Scene modeling code data
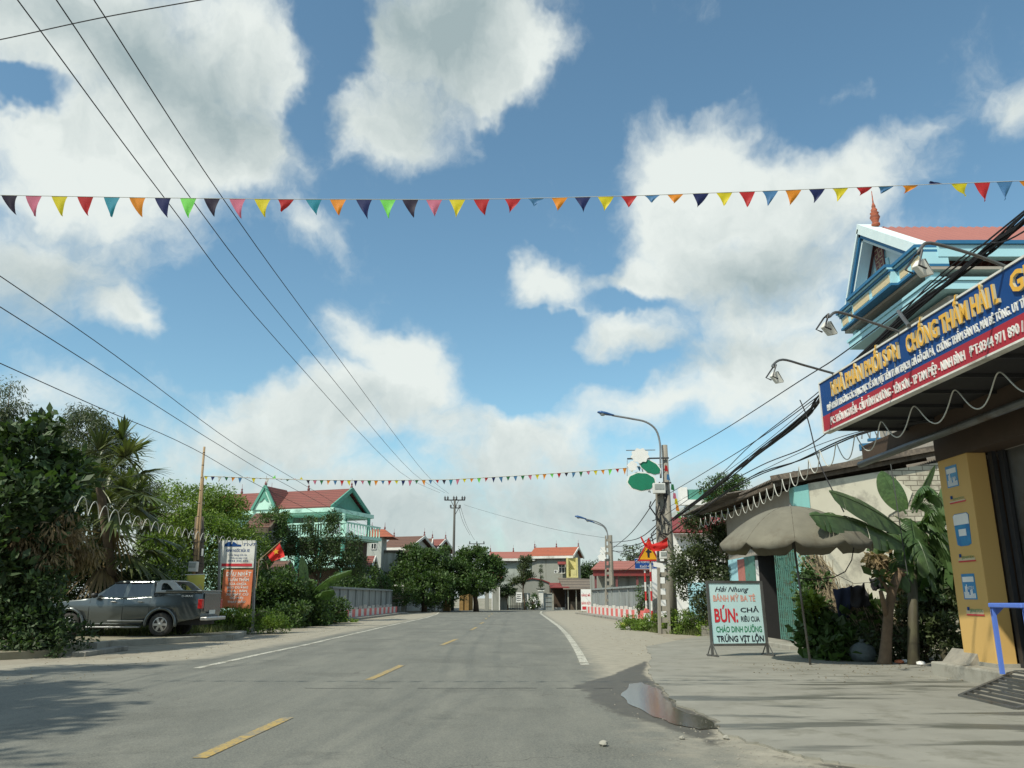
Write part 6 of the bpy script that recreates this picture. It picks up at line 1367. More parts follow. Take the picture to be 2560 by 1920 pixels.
# floodlights above the board
def flood(base_px, arm_px, head_px, Yh, label):
    Yb = ysign(*base_px); bp = Vector((XS + .05 + (YL - Yb) * .045, Yb, zt + .03)); t = T('floodlight', label, 'floodlight', bp)
    hd = P(*head_px, Yh); pk = [P(x, y, Yh + (Yb - Yh) * k) for (x, y), k in zip(arm_px, (.12, .35, .7))]
    pts = [hd + Vector((0, 0, .22))] + pk + [bp]; pp = []
    for i in range(len(pts) - 1):
        a, b, c, d = pts[max(i - 1, 0)], pts[i], pts[i + 1], pts[min(i + 2, len(pts) - 1)]
        for k in range(5): s = k / 5; pp.append(.5 * ((2 * b) + (c - a) * s + (2 * a - 5 * b + 4 * c - d) * s * s + (3 * b - a - 3 * c + d) * s ** 3))
    pp.append(pts[-1]); mk('arm', MB().tube(pp, .022, 7), 'grey_metal', t, smooth=True)
    mb = MB(); w = .105; Mx = Matrix.Translation(hd) @ Matrix.Scale(.82, 4) @ Matrix.Rotation(R(-30), 4, 'Y') @ Matrix.Rotation(R(12), 4, 'X')
    mb.add([(-.03, -w * .6, -.10), (.03 - .1, -w * .6, .10), (-.07, w * .6, .10), (-.03, w * .6, -.10), (.09, -w, -.14), (.07, -w, .15), (.07, w, .15), (.09, w, -.14)], [(0, 1, 2, 3), (0, 4, 5, 1), (1, 5, 6, 2), (2, 6, 7, 3), (3, 7, 4, 0), (4, 7, 6, 5)]); mb.xf(Mx)
    h = mk('lamp_head', mb, 'white_paint', t, bevel=.01); mk('glass', MB().box(.092, .10, -w * .9, w * .9, -.12, .13).xf(Mx), 'glass_pale', h)
    br = MB(); br.tube([Mx @ Vector((-.02, -.17, 0)), Mx @ Vector((-.1, -.17, .1)), hd + Vector((0, -.1, .23)), hd + Vector((0, .1, .23)), Mx @ Vector((-.1, .17, .1)), Mx @ Vector((-.02, .17, 0))], .014, 5); mk('bracket', br, 'dark_metal', t)
def z6(x, y): return (1780 + x / 2.836, 600 + y / 2.836)
flood(z6(860, 948), [z6(430, 890), z6(500, 848), z6(660, 890)], z6(450, 985), 13.6, 'floodlight at the far end of the sign board, lowest of the three')
flood(z6(1330, 655), [z6(830, 545), z6(900, 512), z6(1120, 580)], z6(820, 640), 11.6, 'middle floodlight on a curved arm over the sign board, against the sky')
flood(z6(2075, 205), [z6(1480, 60), z6(1550, 22), z6(1830, 95)], z6(1480, 215), 9.2, 'floodlight nearest the right edge, in front of the blue cornice')
mb = MB(); mb.tube([z_ for z_ in (PX(*z6(1395, 605), XS + .1), PX(*z6(1320, 505), XS + .4))], .03, 6); thing('sign_bracket', mb, 'grey_metal', 'short grey steel strut sticking up behind the sign board', 'bracket', PX(*z6(1395, 605), XS + .1))
# blue table, ramp grate, motorbike
t = T('blue_table', 'tall blue plastic table standing on the shop plinth at the right edge', 'table', (8.0, 12.9, .27)); zz = 1.32
xl_, xr_, yn, yf = P(2490, 1600, 13.0).x, 8.9, 12.2, 13.05
mk('table_top', MB().box(xl_ - .02, xr_, yn, yf, zz - .07, zz), 'blue_plastic', t, bevel=.015)
for x, y in ((xl_, yf - .07), (xr_ - .07, yf - .07), (xl_ + .02, yn), (xr_ - .07, yn)):
    mk('leg', MB().box(x, x + .055, y, y + .055, .27, zz - .07).prism([(x, y + .02, zz - .071), (x + .2, y + .02, zz - .071), (x + .055, y + .02, zz - .2), (x, y + .02, zz - .2)], (0, .02, 0)), 'blue_plastic', t)
t = T('ramp_grate', 'rusty steel grate lying as a ramp against the shop plinth', 'ramp', (6.8, 11.6, 0))
A, B_, C_ = Vector((*G(*z8(555, 1540)), .03)), Vector((*G(*z8(740, 1585)), .03)), Vector((7.75, 12.0, .27))
D_ = Vector((7.8, 13.2, .27)); B2 = B_ - (A - B_) * .6; C2 = C_ - (D_ - C_) * .6; A_, C_ = A, C_
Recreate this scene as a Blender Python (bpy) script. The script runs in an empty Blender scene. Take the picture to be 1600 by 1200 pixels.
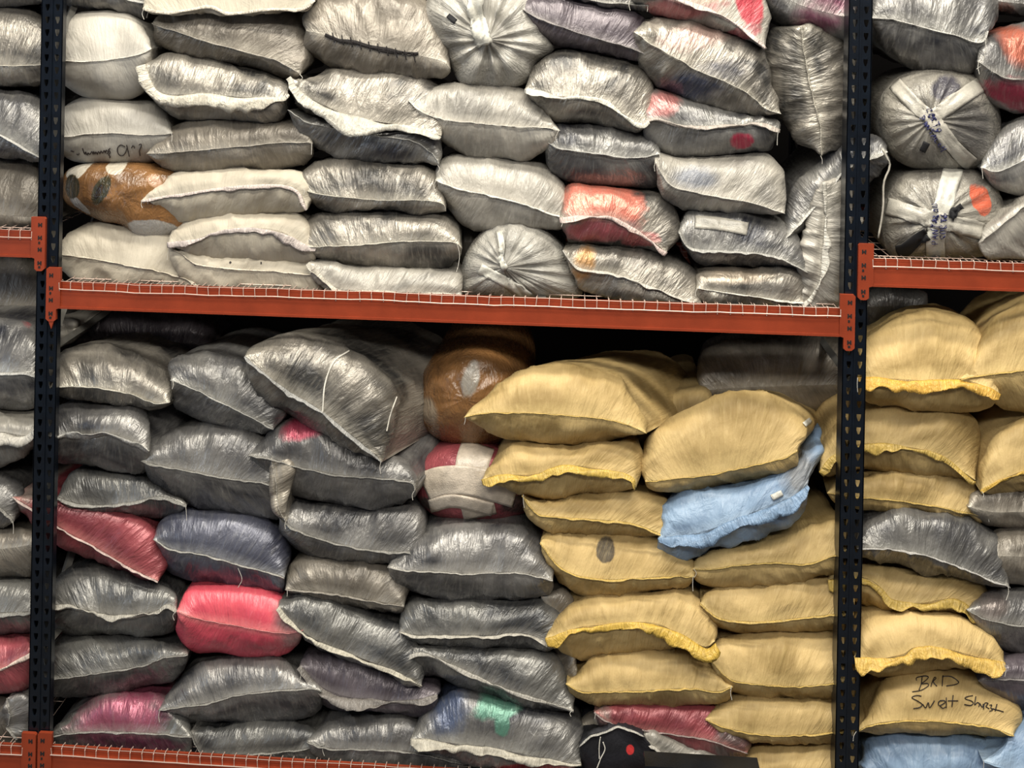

Exercise task
Print all of the entries word for word. Omit the pictures they contain.

Solved problem
Write part 6 of the bpy script that recreates this picture. It picks up at line 1367. More parts follow. Take the picture to be 2560 by 1920 pixels.
# floodlights above the board
def flood(base_px, arm_px, head_px, Yh, label):
    Yb = ysign(*base_px); bp = Vector((XS + .05 + (YL - Yb) * .045, Yb, zt + .03)); t = T('floodlight', label, 'floodlight', bp)
    hd = P(*head_px, Yh); pk = [P(x, y, Yh + (Yb - Yh) * k) for (x, y), k in zip(arm_px, (.12, .35, .7))]
    pts = [hd + Vector((0, 0, .22))] + pk + [bp]; pp = []
    for i in range(len(pts) - 1):
        a, b, c, d = pts[max(i - 1, 0)], pts[i], pts[i + 1], pts[min(i + 2, len(pts) - 1)]
        for k in range(5): s = k / 5; pp.append(.5 * ((2 * b) + (c - a) * s + (2 * a - 5 * b + 4 * c - d) * s * s + (3 * b - a - 3 * c + d) * s ** 3))
    pp.append(pts[-1]); mk('arm', MB().tube(pp, .022, 7), 'grey_metal', t, smooth=True)
    mb = MB(); w = .105; Mx = Matrix.Translation(hd) @ Matrix.Scale(.82, 4) @ Matrix.Rotation(R(-30), 4, 'Y') @ Matrix.Rotation(R(12), 4, 'X')
    mb.add([(-.03, -w * .6, -.10), (.03 - .1, -w * .6, .10), (-.07, w * .6, .10), (-.03, w * .6, -.10), (.09, -w, -.14), (.07, -w, .15), (.07, w, .15), (.09, w, -.14)], [(0, 1, 2, 3), (0, 4, 5, 1), (1, 5, 6, 2), (2, 6, 7, 3), (3, 7, 4, 0), (4, 7, 6, 5)]); mb.xf(Mx)
    h = mk('lamp_head', mb, 'white_paint', t, bevel=.01); mk('glass', MB().box(.092, .10, -w * .9, w * .9, -.12, .13).xf(Mx), 'glass_pale', h)
    br = MB(); br.tube([Mx @ Vector((-.02, -.17, 0)), Mx @ Vector((-.1, -.17, .1)), hd + Vector((0, -.1, .23)), hd + Vector((0, .1, .23)), Mx @ Vector((-.1, .17, .1)), Mx @ Vector((-.02, .17, 0))], .014, 5); mk('bracket', br, 'dark_metal', t)
def z6(x, y): return (1780 + x / 2.836, 600 + y / 2.836)
flood(z6(860, 948), [z6(430, 890), z6(500, 848), z6(660, 890)], z6(450, 985), 13.6, 'floodlight at the far end of the sign board, lowest of the three')
flood(z6(1330, 655), [z6(830, 545), z6(900, 512), z6(1120, 580)], z6(820, 640), 11.6, 'middle floodlight on a curved arm over the sign board, against the sky')
flood(z6(2075, 205), [z6(1480, 60), z6(1550, 22), z6(1830, 95)], z6(1480, 215), 9.2, 'floodlight nearest the right edge, in front of the blue cornice')
mb = MB(); mb.tube([z_ for z_ in (PX(*z6(1395, 605), XS + .1), PX(*z6(1320, 505), XS + .4))], .03, 6); thing('sign_bracket', mb, 'grey_metal', 'short grey steel strut sticking up behind the sign board', 'bracket', PX(*z6(1395, 605), XS + .1))
# blue table, ramp grate, motorbike
t = T('blue_table', 'tall blue plastic table standing on the shop plinth at the right edge', 'table', (8.0, 12.9, .27)); zz = 1.32
xl_, xr_, yn, yf = P(2490, 1600, 13.0).x, 8.9, 12.2, 13.05
mk('table_top', MB().box(xl_ - .02, xr_, yn, yf, zz - .07, zz), 'blue_plastic', t, bevel=.015)
for x, y in ((xl_, yf - .07), (xr_ - .07, yf - .07), (xl_ + .02, yn), (xr_ - .07, yn)):
    mk('leg', MB().box(x, x + .055, y, y + .055, .27, zz - .07).prism([(x, y + .02, zz - .071), (x + .2, y + .02, zz - .071), (x + .055, y + .02, zz - .2), (x, y + .02, zz - .2)], (0, .02, 0)), 'blue_plastic', t)
t = T('ramp_grate', 'rusty steel grate lying as a ramp against the shop plinth', 'ramp', (6.8, 11.6, 0))
A, B_, C_ = Vector((*G(*z8(555, 1540)), .03)), Vector((*G(*z8(740, 1585)), .03)), Vector((7.75, 12.0, .27))
D_ = Vector((7.8, 13.2, .27)); B2 = B_ - (A - B_) * .6; C2 = C_ - (D_ - C_) * .6; A_, C_ = A, C_
Recreate this scene as a Blender Python (bpy) script. The script runs in an empty Blender scene. Take the picture to be 1600 by 1200 pixels.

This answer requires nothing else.